To help feel safe within an imaginary forcefield, make sure you can feel the impenetrability of your forcefield’s walls. Are they made up of powerful, atom-blasting energy, like a forcefield in a SCIFI movie? Are they a ring of fire, singeing every male rejection that dares to touch its flame? Is the forcefield wall made of the wallpaper from your room as a child where you always felt safe to go. I worked with one woman who imagined she was inside her favorite teddy bear from childhood. Don’t judge your choice (or the idea of the forcefield), just allow your mind to get creative about finding a way to make you feel COMFORTABLE & SAFE within your personal space.

Most people who have a hard time expressing vulnerability have been shamed in some way in the past when they once shared their feelings. Probably as a child, someone (a parent, sibling, peer, teacher) repeatedly shamed (or ignored) them, and now they have a hard time exposing their true emotions (or even knowing what they are).

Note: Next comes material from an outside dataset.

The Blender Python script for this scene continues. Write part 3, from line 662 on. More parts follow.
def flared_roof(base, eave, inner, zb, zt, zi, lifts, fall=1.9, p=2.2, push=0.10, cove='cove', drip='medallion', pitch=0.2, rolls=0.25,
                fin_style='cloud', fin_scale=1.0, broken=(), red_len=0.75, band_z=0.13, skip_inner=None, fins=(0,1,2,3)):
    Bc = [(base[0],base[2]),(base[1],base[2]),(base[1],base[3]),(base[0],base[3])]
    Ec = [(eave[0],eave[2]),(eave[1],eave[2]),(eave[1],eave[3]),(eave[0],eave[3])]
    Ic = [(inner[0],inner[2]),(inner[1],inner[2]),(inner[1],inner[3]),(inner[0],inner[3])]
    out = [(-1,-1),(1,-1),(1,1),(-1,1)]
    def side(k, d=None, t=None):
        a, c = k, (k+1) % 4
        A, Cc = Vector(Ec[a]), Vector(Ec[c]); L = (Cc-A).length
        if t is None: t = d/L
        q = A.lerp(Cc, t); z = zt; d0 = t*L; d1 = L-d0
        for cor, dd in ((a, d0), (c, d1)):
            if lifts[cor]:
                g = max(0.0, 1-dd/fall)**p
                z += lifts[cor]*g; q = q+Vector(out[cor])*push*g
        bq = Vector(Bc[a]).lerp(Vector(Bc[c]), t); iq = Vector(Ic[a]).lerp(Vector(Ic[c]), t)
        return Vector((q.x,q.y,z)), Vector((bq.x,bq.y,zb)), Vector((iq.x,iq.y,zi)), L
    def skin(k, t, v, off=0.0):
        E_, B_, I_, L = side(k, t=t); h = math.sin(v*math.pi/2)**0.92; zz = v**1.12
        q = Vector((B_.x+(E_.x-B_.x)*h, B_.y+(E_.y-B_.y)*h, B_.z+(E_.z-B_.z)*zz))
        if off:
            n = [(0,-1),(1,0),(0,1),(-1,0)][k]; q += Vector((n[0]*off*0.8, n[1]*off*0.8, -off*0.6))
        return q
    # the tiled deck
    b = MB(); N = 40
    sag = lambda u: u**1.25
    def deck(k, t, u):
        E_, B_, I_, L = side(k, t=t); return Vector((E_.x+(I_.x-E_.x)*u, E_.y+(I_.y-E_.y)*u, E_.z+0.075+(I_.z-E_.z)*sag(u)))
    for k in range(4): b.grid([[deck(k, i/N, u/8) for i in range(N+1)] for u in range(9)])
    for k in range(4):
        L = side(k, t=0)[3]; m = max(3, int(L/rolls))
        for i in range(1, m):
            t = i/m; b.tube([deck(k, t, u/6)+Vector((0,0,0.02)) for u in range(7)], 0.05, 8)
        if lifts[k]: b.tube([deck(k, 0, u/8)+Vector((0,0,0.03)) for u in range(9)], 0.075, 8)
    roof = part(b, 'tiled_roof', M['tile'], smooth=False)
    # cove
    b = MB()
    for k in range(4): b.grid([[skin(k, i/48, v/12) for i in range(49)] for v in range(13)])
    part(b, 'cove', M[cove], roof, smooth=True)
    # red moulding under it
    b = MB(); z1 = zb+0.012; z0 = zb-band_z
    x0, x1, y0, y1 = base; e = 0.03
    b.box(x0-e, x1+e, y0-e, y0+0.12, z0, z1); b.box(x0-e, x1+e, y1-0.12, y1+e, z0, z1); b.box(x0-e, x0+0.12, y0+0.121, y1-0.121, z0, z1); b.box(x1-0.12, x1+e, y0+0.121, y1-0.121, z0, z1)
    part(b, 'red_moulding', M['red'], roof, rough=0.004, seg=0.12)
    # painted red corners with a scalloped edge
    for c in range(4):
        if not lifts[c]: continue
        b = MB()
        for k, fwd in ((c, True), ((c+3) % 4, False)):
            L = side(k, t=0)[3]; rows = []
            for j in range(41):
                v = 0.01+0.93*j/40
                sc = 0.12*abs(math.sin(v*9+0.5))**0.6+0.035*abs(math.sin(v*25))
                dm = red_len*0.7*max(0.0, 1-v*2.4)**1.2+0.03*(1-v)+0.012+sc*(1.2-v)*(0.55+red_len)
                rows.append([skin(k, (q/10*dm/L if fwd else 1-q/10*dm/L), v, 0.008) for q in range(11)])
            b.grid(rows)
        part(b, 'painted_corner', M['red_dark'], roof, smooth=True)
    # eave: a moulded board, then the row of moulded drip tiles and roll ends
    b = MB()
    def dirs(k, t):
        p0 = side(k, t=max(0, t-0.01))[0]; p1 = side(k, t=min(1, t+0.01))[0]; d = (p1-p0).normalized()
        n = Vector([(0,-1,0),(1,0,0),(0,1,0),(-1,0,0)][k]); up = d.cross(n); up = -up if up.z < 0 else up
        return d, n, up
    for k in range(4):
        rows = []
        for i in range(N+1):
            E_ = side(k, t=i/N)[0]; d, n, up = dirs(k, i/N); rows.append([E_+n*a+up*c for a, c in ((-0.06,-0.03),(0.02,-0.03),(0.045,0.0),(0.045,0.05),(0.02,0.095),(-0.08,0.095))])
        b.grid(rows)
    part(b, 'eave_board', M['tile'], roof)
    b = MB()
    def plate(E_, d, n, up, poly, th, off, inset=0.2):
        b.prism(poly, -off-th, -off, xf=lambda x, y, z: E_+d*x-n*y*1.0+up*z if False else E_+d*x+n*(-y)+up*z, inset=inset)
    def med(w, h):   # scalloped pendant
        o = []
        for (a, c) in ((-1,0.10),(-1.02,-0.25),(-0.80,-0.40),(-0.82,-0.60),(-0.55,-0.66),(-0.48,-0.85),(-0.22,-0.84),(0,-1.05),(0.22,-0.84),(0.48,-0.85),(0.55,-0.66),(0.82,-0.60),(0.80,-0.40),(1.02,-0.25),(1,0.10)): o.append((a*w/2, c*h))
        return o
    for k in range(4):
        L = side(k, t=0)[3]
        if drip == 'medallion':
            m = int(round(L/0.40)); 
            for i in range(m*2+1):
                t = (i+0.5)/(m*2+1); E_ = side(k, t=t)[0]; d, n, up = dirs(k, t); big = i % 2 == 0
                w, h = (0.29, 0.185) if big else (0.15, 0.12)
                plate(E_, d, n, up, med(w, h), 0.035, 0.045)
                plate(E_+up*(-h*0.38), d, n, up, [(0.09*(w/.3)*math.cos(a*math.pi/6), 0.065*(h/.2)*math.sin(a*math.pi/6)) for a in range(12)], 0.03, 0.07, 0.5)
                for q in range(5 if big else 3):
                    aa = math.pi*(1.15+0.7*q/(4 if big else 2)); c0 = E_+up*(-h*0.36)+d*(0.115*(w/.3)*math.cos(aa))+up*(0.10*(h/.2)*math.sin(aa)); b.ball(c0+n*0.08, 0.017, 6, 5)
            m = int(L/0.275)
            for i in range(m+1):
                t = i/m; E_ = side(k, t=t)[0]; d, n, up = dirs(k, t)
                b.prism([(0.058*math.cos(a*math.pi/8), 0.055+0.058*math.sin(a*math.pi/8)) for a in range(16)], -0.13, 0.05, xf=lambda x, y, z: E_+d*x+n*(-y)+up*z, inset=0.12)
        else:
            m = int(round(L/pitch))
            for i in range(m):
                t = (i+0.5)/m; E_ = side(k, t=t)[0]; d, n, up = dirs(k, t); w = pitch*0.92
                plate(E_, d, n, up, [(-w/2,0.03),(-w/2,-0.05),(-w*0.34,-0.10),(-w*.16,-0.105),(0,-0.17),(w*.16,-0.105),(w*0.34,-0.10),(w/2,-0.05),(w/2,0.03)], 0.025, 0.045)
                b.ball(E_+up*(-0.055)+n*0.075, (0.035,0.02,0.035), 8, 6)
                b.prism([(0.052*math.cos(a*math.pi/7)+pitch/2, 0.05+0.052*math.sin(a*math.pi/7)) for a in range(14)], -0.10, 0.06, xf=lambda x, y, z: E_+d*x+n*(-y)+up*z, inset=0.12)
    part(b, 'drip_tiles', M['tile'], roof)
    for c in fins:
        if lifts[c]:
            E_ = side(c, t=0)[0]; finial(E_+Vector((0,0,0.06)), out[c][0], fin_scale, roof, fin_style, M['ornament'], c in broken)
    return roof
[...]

A forcefield helps you tackle this IRRATIONAL fear that many of us have– this fear that something harmful will happen to us if we share our feelings. A lot of women have a hard time sharing feelings with men, feeling that the man is going to violate their openness in some way. It’s a very scary feeling that isn’t understood as much as it is felt deep down. A forcefield allows you to trust enough to allow your deep fears to subside enough for vulnerability to surface inside you and come out.

Next time you are with a man, remind yourself that you are safe inside your forcefield walls and that you can: melt into a man’s touch, let your eyes linger on his when he speaks to you, giggle at his teasing, cry at his wounding words, etc.

Exposing your vulnerability fully to a man may even make you feel so nervous, you’ll shake. Let yourself tremble. It’s okay to expose your nerves around a man. It’s normal for a lot of women to cry at the gentle, caring touch of a man, especially if she has never allowed herself to melt into his touch. Let him see, feel, hear (experience FULLY) YOUR emotional experience. It will make him feel honored to know you so well. It will melt his heart for you.

Even your anger can melt his heart and make him love you more. Without directing your anger at him, express it fully. You can scream, yell, cry, fall to your knees. You can look at him and say “I am so angry right now.” Just don’t push him away with your anger by walling yourself off. If he comes toward you, let him comfort you in a heated moment. Don’t turn her back on him or stiffen up, let him make good on his mistake (or comfort you for pain someone else has caused you). Show him that he doesn’t have to fear your expressions of hostility– that he is safe around you even when you are upset. This will make him very attracted to you.

Knowing how to attract a man using your vulnerability makes you a master at building human connection. We can’t expect someone to love us, if we do not let them in. Sometimes it’s hard to let a man in even when we want to. Some of us are victims of a cold, harsh society and have shutdown emotionally. Do you feel NOTHING (numb, cloudy-headed) when a man tries to emotionally connect through intimate touches and words? If so, you can change this. If you continue to work on feeling safe within these intimate moments (staying present in your thoughts and even sharing with him that you have intimacy issues), you will slowly melt this coldness in your heart and will start to feel real tenderness in your soul. This tenderness is a male aphrodisiac!